### Given exercise
Return all lines with the word "scene" in them.

### Information provided
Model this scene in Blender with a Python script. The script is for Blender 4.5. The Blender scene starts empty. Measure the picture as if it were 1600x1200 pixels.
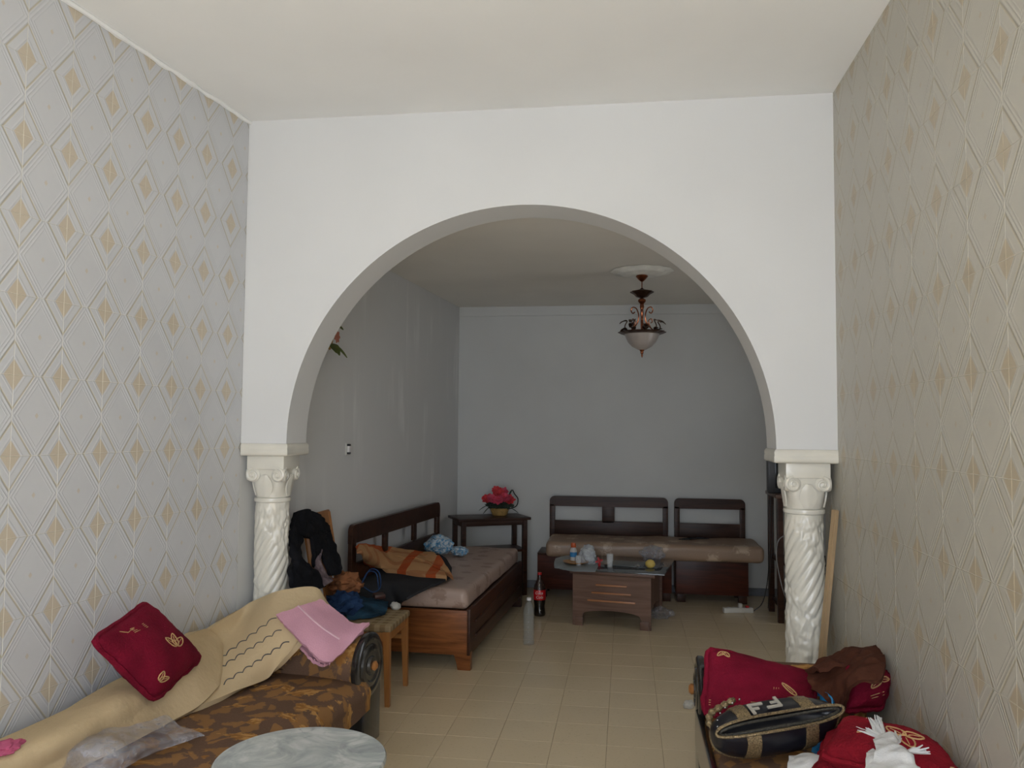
import bpy, bmesh, math, random
from mathutils import Vector, Matrix, noise
PI=math.pi; rnd=random.Random(7)
scene=bpy.context.scene; COL=scene.collection
# ------------------------------------------------------------------ camera
F0,YAW,PITCH,ROLL,CH=1250.0,.1421,.0542,.0081,1.65
cy,sy=math.cos(YAW),math.sin(YAW)
fw=Vector((-sy*math.cos(PITCH),cy*math.cos(PITCH),math.sin(PITCH)))
r0=Vector((cy,sy,0)); u0=r0.cross(fw)
cr=r0*math.cos(ROLL)+u0*math.sin(ROLL); cu=-r0*math.sin(ROLL)+u0*math.cos(ROLL)
cam=bpy.data.objects.new('camera',bpy.data.cameras.new('camera')); COL.objects.link(cam)
mw=Matrix.Identity(4)
for i in range(3):
    mw[i][0]=cr[i]; mw[i][1]=cu[i]; mw[i][2]=-fw[i]
mw.translation=Vector((0,0,CH)); cam.matrix_world=mw
cam.data.sensor_width=36; cam.data.lens=F0/1600*36; cam.data.clip_start=.05
scene.camera=cam
def at(px,py,axis,val,a=0,b=0):
    """measured photo point -> world point on a known plane (z=val, y=val or x=val+a*(y-b))"""
    d=fw+cr*((px-800)/F0)+cu*((600-py)/F0)
    if axis=='z': t=(val-CH)/d.z
    elif axis=='y': t=val/d.y
    else: t=(val-a*b)/(d.x-a*d.y)
    p=d*t; return Vector((p.x,p.y,p.z+CH))
# ------------------------------------------------------------------ light
w=bpy.data.worlds.new('overcast_sky'); scene.world=w; w.use_nodes=True
bg=w.node_tree.nodes['Background']; bg.inputs[0].default_value=(.75,.82,.95,1); bg.inputs[1].default_value=.35
def area(name,loc,rot,sx,sz,power,col,spread=180):
    l=bpy.data.lights.new(name,'AREA'); l.shape='RECTANGLE'; l.size=sx; l.size_y=sz; l.energy=power; l.color=col
    l.spread=math.radians(spread)
    o=bpy.data.objects.new(name,l); COL.objects.link(o); o.location=loc; o.rotation_euler=rot; return o
area('window_daylight',(-.38,-1.62,1.55),(math.radians(95),0,math.radians(3)),2.0,2.4,100,(.865,.96,1.10))
sl=bpy.data.lights.new('sun','SUN'); sl.energy=40; sl.angle=math.radians(1.5); sl.color=(.93,.97,1.05)
so_=bpy.data.objects.new('sun',sl); COL.objects.link(so_); so_.rotation_euler=(math.radians(38),0,math.radians(6))   # falls through the rear opening onto the floor behind the camera
area('added_side_fill',(2.72,5.5,1.15),(math.radians(90),0,math.radians(90)),1.1,1.9,9.5,(.95,.98,1.02))  # unseen fill lamp added to brighten the back room
pl=bpy.data.lights.new('camera_flash','SPOT'); pl.energy=42; pl.shadow_soft_size=.02; pl.color=(1,.97,.93); pl.spot_size=math.radians(95); pl.spot_blend=1
plo=bpy.data.objects.new('camera_flash',pl); COL.objects.link(plo); plo.matrix_world=mw; plo.location=Vector((0,0,CH))+cr*.03+cu*.05
vs=scene.view_settings; vs.view_transform='Standard'; vs.look='None'; vs.gamma=1; vs.exposure=-0.2; vs.use_curve_mapping=False
# ------------------------------------------------------------------ node helpers
class G:
    def __init__(s,name):
        s.m=bpy.data.materials.new(name); s.m.use_nodes=True; s.t=s.m.node_tree; s.n=s.t.nodes; s.l=s.t.links
        s.b=s.n['Principled BSDF']; s.tc=s.n.new('ShaderNodeTexCoord')
    def put(s,sock,v):
        if isinstance(v,bpy.types.NodeSocket): s.l.new(v,sock)
        elif isinstance(v,(tuple,list)) and len(v)==3 and sock.type=='RGBA': sock.default_value=(*v,1)
        else: sock.default_value=v
    def math(s,op,a,b=0,c=None,clamp=False):
        n=s.n.new('ShaderNodeMath'); n.operation=op; n.use_clamp=clamp; s.put(n.inputs[0],a); s.put(n.inputs[1],b)
        if c is not None: s.put(n.inputs[2],c)
        return n.outputs[0]
    def vm(s,op,a,b=(0,0,0)):
        n=s.n.new('ShaderNodeVectorMath'); n.operation=op; s.put(n.inputs[0],a); s.put(n.inputs[1],b)
        return n.outputs['Value'] if op in('LENGTH','DOT_PRODUCT') else n.outputs[0]
    def mapping(s,v,sc=(1,1,1),rot=(0,0,0)):
        n=s.n.new('ShaderNodeMapping'); s.put(n.inputs[0],v); n.inputs['Scale'].default_value=sc; n.inputs['Rotation'].default_value=rot; return n.outputs[0]
    def noise(s,v,scale,detail=3,rough=.5,dist=0,color=False):
        n=s.n.new('ShaderNodeTexNoise'); s.put(n.inputs['Vector'],v); n.inputs['Scale'].default_value=scale; n.inputs['Detail'].default_value=detail
        n.inputs['Roughness'].default_value=rough; n.inputs['Distortion'].default_value=dist; return n.outputs['Color' if color else 'Fac']
    def mix(s,f,a,b):
        n=s.n.new('ShaderNodeMix'); n.data_type='RGBA'; s.put(n.inputs[0],f); s.put(n.inputs[6],a); s.put(n.inputs[7],b); return n.outputs[2]
    def ramp(s,f,stops):
        n=s.n.new('ShaderNodeValToRGB'); s.put(n.inputs[0],f); e=n.color_ramp.elements
        while len(e)<len(stops): e.new(.5)
        for k,(p,c) in enumerate(stops): e[k].position=p; e[k].color=(*c,1) if len(c)==3 else c
        return n.outputs[0]
    def sm(s,x,a,b):
        n=s.n.new('ShaderNodeMapRange'); n.interpolation_type='SMOOTHSTEP'; s.put(n.inputs[0],x); n.inputs[1].default_value=a; n.inputs[2].default_value=b; return n.outputs[0]
    def sep(s,v):
        n=s.n.new('ShaderNodeSeparateXYZ'); s.put(n.inputs[0],v); return n.outputs
    def bump(s,h,strength=.3,dist=.01):
        n=s.n.new('ShaderNodeBump'); n.inputs['Strength'].default_value=strength; n.inputs['Distance'].default_value=dist; s.put(n.inputs['Height'],h); s.l.new(n.outputs[0],s.b.inputs['Normal'])
    def fin(s,col=None,rough=.6,**k):
        if isinstance(rough,float) and rough>=.7 and 'spec' not in k: k['spec']=.12
        k.pop('sheen',None)
        if col is not None: s.put(s.b.inputs['Base Color'],col)
        s.put(s.b.inputs['Roughness'],rough)
        for a,v in k.items():
            nm={'metal':'Metallic','spec':'Specular IOR Level','trans':'Transmission Weight','alpha':'Alpha','coat':'Coat Weight','sheen':'Sheen Weight','ior':'IOR','sss':'Subsurface Weight'}[a]
            s.put(s.b.inputs[nm],v)
        return s.m
def plain(name,col,rough=.6,var=.12,vs=9,bs=60,bst=.12,bd=.004,**k):
    g=G(name); o=g.tc.outputs['Object']
    f=g.noise(o,vs,4); d=tuple(c*(1-var) for c in col); l=tuple(min(1,c*(1+var)) for c in col)
    c=g.ramp(f,[(.3,d),(.7,l)])
    if bst: g.bump(g.noise(o,bs,3),bst,bd)
    return g.fin(c,rough,**k)
def wood(name,c1,c2,axis='x',rough=.38,scale=1.0):
    g=G(name); sc={'x':(1.2,14,14),'y':(14,1.2,14),'z':(14,14,1.2)}[axis]
    v=g.mapping(g.tc.outputs['Object'],tuple(a*scale for a in sc))
    f=g.noise(v,1.6,6,.6,1.2); f2=g.noise(g.tc.outputs['Object'],2.3,2)
    f=g.math('ADD',g.math('MULTIPLY',f,.75),g.math('MULTIPLY',f2,.3))
    c=g.ramp(f,[(.35,c1),(.7,c2)]); g.bump(f,.12,.003)
    return g.fin(c,rough,spec=.22)
# ------------------------------------------------------------------ mesh helpers
def smooth(bm):
    for f in bm.faces: f.smooth=True
def prop(o,label=None,cat=None,group=None,kind=None):
    if label: o['label']=label
    if cat: o['category']=cat
    if group: o['group']=group
    if kind: o['kind']=kind
    return o
def obj(name,bm,m,parent=None,world=False,sm_=True,auto=None):
    if world and parent is not None:
        q=parent; M=q.matrix_basis.copy()
        while q.parent is not None: q=q.parent; M=q.matrix_basis@M
        bm.transform(M.inverted())
    bmesh.ops.recalc_face_normals(bm,faces=bm.faces)
    if sm_: smooth(bm)
    me=bpy.data.meshes.new(name); bm.to_mesh(me); bm.free()
    if sm_: me.set_sharp_from_angle(angle=math.radians(auto or 38))
    if m: me.materials.append(m)
    o=bpy.data.objects.new(name,me); COL.objects.link(o)
    if parent is not None: o.parent=parent
    return o
def recenter(o):
    """move a top-level mesh's origin to the base of its own geometry"""
    me=o.data; n=len(me.vertices); xs=[v.co for v in me.vertices]
    c=Vector((sum(v.x for v in xs)/n,sum(v.y for v in xs)/n,min(v.z for v in xs)))
    me.transform(Matrix.Translation(-c)); o.location=o.location+c
    for ch in o.children: 
        ch.data.transform(Matrix.Translation(-c))
    return o
def thing(name,label,cat,loc=(0,0,0),rz=0,group=None):
    o=bpy.data.objects.new(name,None); COL.objects.link(o); o.empty_display_size=.1
    o.location=loc; o.rotation_euler=(0,0,rz); o.matrix_basis=Matrix.Translation(Vector(loc))@Matrix.Rotation(rz,4,'Z')
    return prop(o,label,cat,group)
def box(bm,c,s,rot=None,bev=0,seg=2):
    r=bmesh.ops.create_cube(bm,size=1); vs_=r['verts']
    M=Matrix.Translation(Vector(c))@(rot.to_4x4() if rot else Matrix.Identity(4))@Matrix.Diagonal((*s,1))
    bmesh.ops.transform(bm,matrix=M,verts=vs_)
    if bev:
        es=set(e for v in vs_ for e in v.link_edges)
        bmesh.ops.bevel(bm,geom=list(es),offset=bev,segments=seg,profile=.6,affect='EDGES',clamp_overlap=True)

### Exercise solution
Model this scene in Blender with a Python script. The script is for Blender 4.5. The Blender scene starts empty. Measure the picture as if it were 1600x1200 pixels.
scene=bpy.context.scene; COL=scene.collection
scene.camera=cam
w=bpy.data.worlds.new('overcast_sky'); scene.world=w; w.use_nodes=True
vs=scene.view_settings; vs.view_transform='Standard'; vs.look='None'; vs.gamma=1; vs.exposure=-0.2; vs.use_curve_mapping=False